One of many sites to see.

One of many sites to see.

KURT: Another groovy thing about the drive is the wealth of street and mural art that adorns its walls and sidewalks. There are a number of great murals. To learn more about the murals in the area, check out this earlier post on the Gumboot about the Eastside Mural Project. In addition to the murals of Richard Tetrault, there are a ton of other great ones all along the street.

5. What are your three favourite things about The Drive?

JOHN: First, it’s all about the sense of community and how people are so passionate about preserving their businesses, homes, parks, and public spaces in a way that reflects their collective values.
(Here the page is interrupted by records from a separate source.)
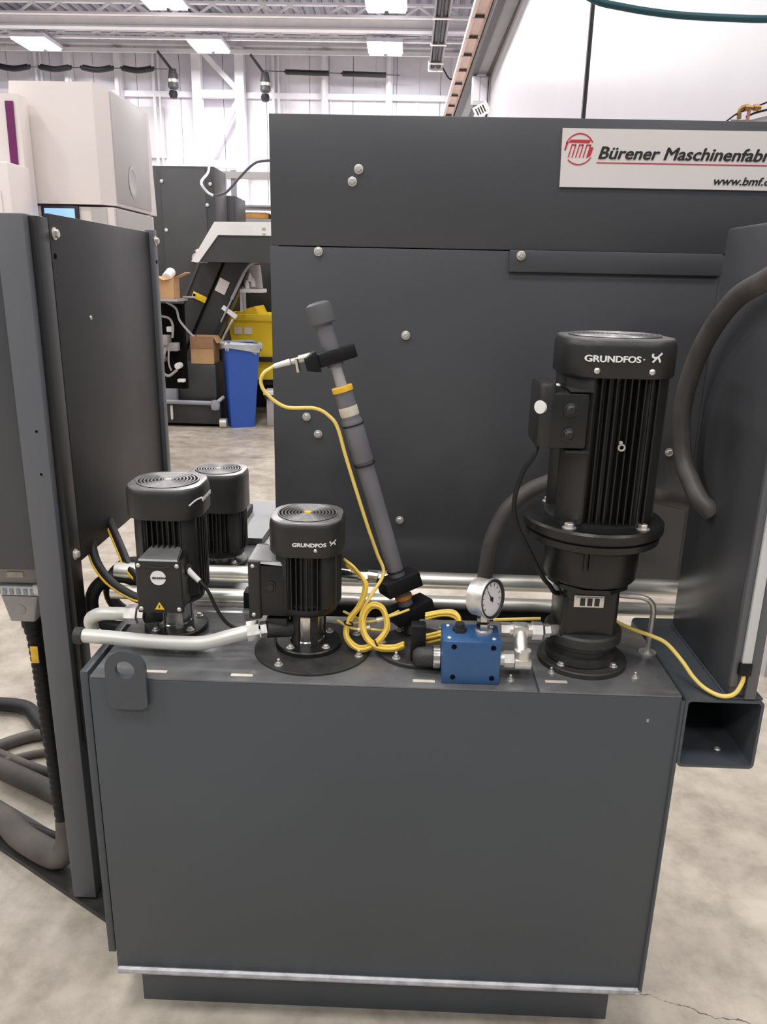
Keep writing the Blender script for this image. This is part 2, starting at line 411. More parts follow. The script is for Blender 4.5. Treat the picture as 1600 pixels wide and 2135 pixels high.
# crane runway beam along the partition
t = thing('runway_beam', 'long dark and grey steel crane beam above the white partition', 'beam', (1.3, 15, 5.32)); t.rotation_euler.z = .013; t.location.x += .02
for p, x0, x1, z0, z1, m in (('bottom_flange', 1.08, 1.20, 5.32, 5.46, 'beamdark'), ('beam_web', 1.20, 1.40, 5.36, 5.62, 'beamgrey'), ('bottom_flange', 1.40, 1.50, 5.33, 5.46, 'beamdark')):
    part(p, MB().box(x0, x1, 6.5, 22.8, z0, z1), m, t)
part('top_flange', MB().box(1.06, 1.5, 6.5, 22.8, 5.62, 5.68), 'beamdark', t)
t = thing('cable_ladder', 'salmon coloured cable ladder running beside the crane beam', 'cable tray', (1.0, 15, 5.55)); t.rotation_euler.z = .015; t.location.x += .05
part('ladder_rail', MB().box(.80, .86, 8, 21.5, 5.55, 5.63), 'pink', t)
part('ladder_rail', MB().box(1.02, 1.06, 8, 21.5, 5.55, 5.63), 'pink', t)
part('tray_bottom', MB().box(.86, 1.02, 8, 21.5, 5.60, 5.61), 'pink', t)
y = 8.5; rung = MB().box(-.11, .11, -.02, .02, -.02, .02).mesh('rung', m='beamdark')
while y < 21.4:
    inst('rung', rung, t, (.93, y, 5.57)); y += 1.1
part('cable_bundle', MB().tube([(.93, 21.3, 5.58), (.88, 21.2, 5.2), (.80, 21.4, 4.9), (.78, 21.5, 4.0)], .13, 8), 'pink', t)
t = thing('panel_box', 'small white electrical box on the far end of the white partition', 'electrical box', (1.3, 15.4, 4.8))
part('box_body', MB().box(1.13, 1.43, 15.42, 15.62, 4.83, 5.30, .01), 'steelwhite', t)
part('box_door', MB().box(1.15, 1.27, 15.40, 15.42, 4.86, 5.27), 'siding', t)
part('box_door', MB().box(1.29, 1.41, 15.40, 15.42, 4.86, 5.27), 'siding', t)
t = thing('paper_notice', 'tilted white notice with black stripes below the electrical box', 'notice', (1.33, 15.4, 4.68))
rm = Matrix.Translation((1.33, 15.38, 4.70)) @ Matrix.Rotation(-.5, 4, 'Y')
part('paper', MB().box(-.15, .15, -.01, .01, -.11, .11, mtx=rm), 'white', t)
for k in range(4):
    part('stripe', MB().box(-.11+.05*k, -.085+.05*k, -.016, -.01, -.06, .07, mtx=rm), 'ink', t)

# ------------------------------------------------------------------ ceiling fixtures
hous = MB().box(-.46, .46, -.56, .56, .03, .12).mesh('housing', m='steelwhite')
diff = MB().box(-.19, .19, -.54, .54, -.02, .03, .01).mesh('diffuser', m='lamp')
rod = MB().cyl((0, 0, .12), (0, 0, .75), .015, seg=6).mesh('hanger', m='steelwhite')
for x, y, lab in ((-10.0, 21.5, 'lit twin panel high bay light at far left above white machine'),
                  (-5.42, 21.5, 'lit high bay light above the braced wall frame'),
                  (-.78, 21.5, 'lit high bay light hanging above the tall grey panel'),
                  (-5.6, 18.05, 'high bay light at the top edge left of centre'),
                  (-.66, 18.05, 'high bay light at the top edge right of centre')):
    t = thing('ceiling_light', lab, 'ceiling light', (x, y, 7.27), 'high bay lights under the roof joists')
    inst('housing', hous, t, (x, y, 7.27)); inst('diffuser', diff, t, (x-.24, y, 7.27)); inst('diffuser', diff, t, (x+.24, y, 7.27))
    inst('hanger', rod, t, (x-.3, y, 7.27)); inst('hanger', rod, t, (x+.3, y, 7.27))

t = thing('radiant_heater', 'long dark radiant tube heater hanging from the roof near the crane beam', 'heater', (.55, 18.8, 6.8))
part('reflector', MB().prism([(.38, 6.8), (.46, 7.0), (.64, 7.0), (.72, 6.8), (.69, 6.8), (.62, 6.96), (.48, 6.96), (.41, 6.8)], 15.5, 21.5), 'beamgrey', t)
part('heater_tube', MB().cyl((.48, 15.5, 6.86), (.48, 21.4, 6.86), .045, seg=10), 'darkbar', t)
part('heater_tube', MB().cyl((.62, 15.5, 6.86), (.62, 21.4, 6.86), .045, seg=10), 'darkbar', t)
for y in (17.3, 19.2, 20.8): part('heater_bracket', MB().box(.36, .74, y-.05, y+.05, 6.78, 6.81), 'zinc', t)
part('end_cap', MB().box(.36, .74, 21.4, 21.5, 6.76, 7.0), 'steelwhite', t)
part('supply_cord', MB().tube([(.74, 21.45, 6.85), (.95, 21.5, 6.6), (1.15, 21.5, 6.75), (1.2, 21.5, 7.3)], .018, 6), 'black', t)

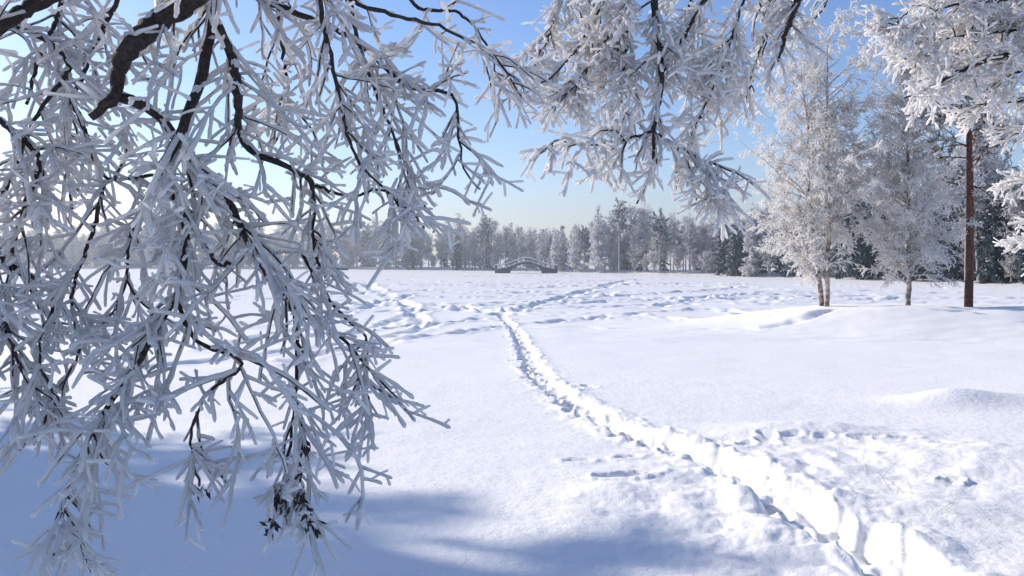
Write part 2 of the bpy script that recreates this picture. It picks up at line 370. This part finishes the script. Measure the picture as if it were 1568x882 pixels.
obj('withered_leaves', mk_mesh('withered_leaves', lp, [M_leaf], False), t1)
LC = [
 ([(1000, -50), (1003, 20), (1013, 100), (1010, 150), (1002, 205), (998, 258), (975, 312)], 5.5, 5.3, .024, .006),
 ([(1105, -50), (1062, 30), (1030, 85), (1012, 120)], 5.6, 5.5, .016, .008),
 ([(1245, -40), (1218, 10), (1204, 50), (1192, 95)], 5.5, 5.5, .032, .008),
 ([(1003, 200), (960, 213), (900, 222), (852, 216), (828, 235)], 5.4, 5.2, .010, .004),
 ([(1003, 205), (1050, 230), (1090, 258), (1108, 285), (1102, 300)], 5.4, 5.3, .010, .004),
 ([(945, -50), (905, 40), (862, 100), (810, 140), (770, 155)], 5.7, 5.8, .010, .004),
 ([(985, -50), (930, 60), (880, 130), (845, 165)], 5.5, 5.6, .010, .004),
 ([(870, -50), (850, 20), (835, 70), (812, 90)], 5.8, 5.9, .009, .004),
 ([(1155, -50), (1120, 60), (1090, 140), (1062, 200), (1050, 240)], 5.6, 5.5, .010, .004),
 ([(1065, -50), (1050, 60), (1070, 140), (1105, 180)], 5.9, 5.8, .010, .004),
 ([(1205, -50), (1170, 60), (1150, 120), (1155, 140)], 5.7, 5.8, .010, .004),
 ([(965, -50), (960, 60), (952, 150), (962, 215)], 5.7, 5.4, .010, .004),
 ([(1290, -50), (1262, 10), (1240, 40)], 5.9, 6.0, .010, .004),
 ([(900, -50), (905, 60), (925, 120), (905, 160)], 5.9, 5.9, .009, .004),
]
K2 = dict(sc=1.6, mr=1.1, rf=.0098, n1=155, a1=.78, L1=.38, dr1=.09, r1=.0070, n2=800, L2=.21, dr2=.06, r2=.0040, n3=1900, L3=.085, dr3=.05, bias=(-.12, 0, -.22), away=(.8, -.4, .6))
near_tree('frosted_tree', LC, np.array([5.4, 4.6, 6.6]), [(5.6, 4.0, 1.4), (5.5, 4.3, 4), (5.4, 4.6, 6.6), (5.5, 4.5, 8.5)], K2)
LR = [
 ([(1640, 80), (1540, 85), (1480, 105), (1420, 135), (1385, 150)], 11, 10.6, .05, .012), ([(1640, 100), (1560, 110), (1520, 130), (1500, 145)], 11, 11, .03, .01),
 ([(1640, -20), (1530, 0), (1450, 10), (1395, 40), (1360, 35)], 11, 11, .03, .01), ([(1640, 40), (1520, 50), (1440, 62), (1385, 90)], 11.4, 11, .03, .01),
 ([(1660, 180), (1600, 190), (1555, 205)], 11, 11, .02, .01), ([(1680, 260), (1610, 268), (1570, 300)], 11, 11, .02, .01),
 ([(1690, 340), (1620, 345), (1580, 375)], 11, 11, .015, .008), ([(1530, -50), (1450, -15), (1400, 10), (1360, 50)], 11.2, 11, .02, .01),
 ([(1640, 150), (1560, 155), (1500, 160)], 11.3, 11, .02, .01), ([(1560, -50), (1500, 20), (1470, 80), (1400, 110)], 11.3, 11.5, .02, .01),
]
K3 = dict(sc=2.4, rf=.0145, n1=130, a1=.85, L1=.62, dr1=.05, r1=.011, n2=900, L2=.32, dr2=.04, r2=.006, n3=3200, L3=.14, dr3=.03, bias=(-.1, 0, -.05), away=(.8, .1, .6))
near_tree('frosted_tree', LR, np.array([9.6, 11, 6.8]), [(9.9, 11, gz(9.9, 11)-.3), (9.8, 11, 3.5), (9.6, 11, 6.8), (9.5, 11.2, 9.5)], K3)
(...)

Second, the cultural history of the neighbourhood (did you know that English, while the most commonly spoken tongue, is a minority language in the Grandview-Woodland area?); during a visit to The Drive, a friend of mine from Calgary was heard to say, “this neighbourhood reminds me of New York City, and we have nothing like it in Calgary.” Third and finally, I love the struggle – for me it is both external and internal because of who I am and what I represent – for the future of the Grandview Woodlands community: will it succumb to Yuppification or retain it’s grunge and edginess? Only time will tell!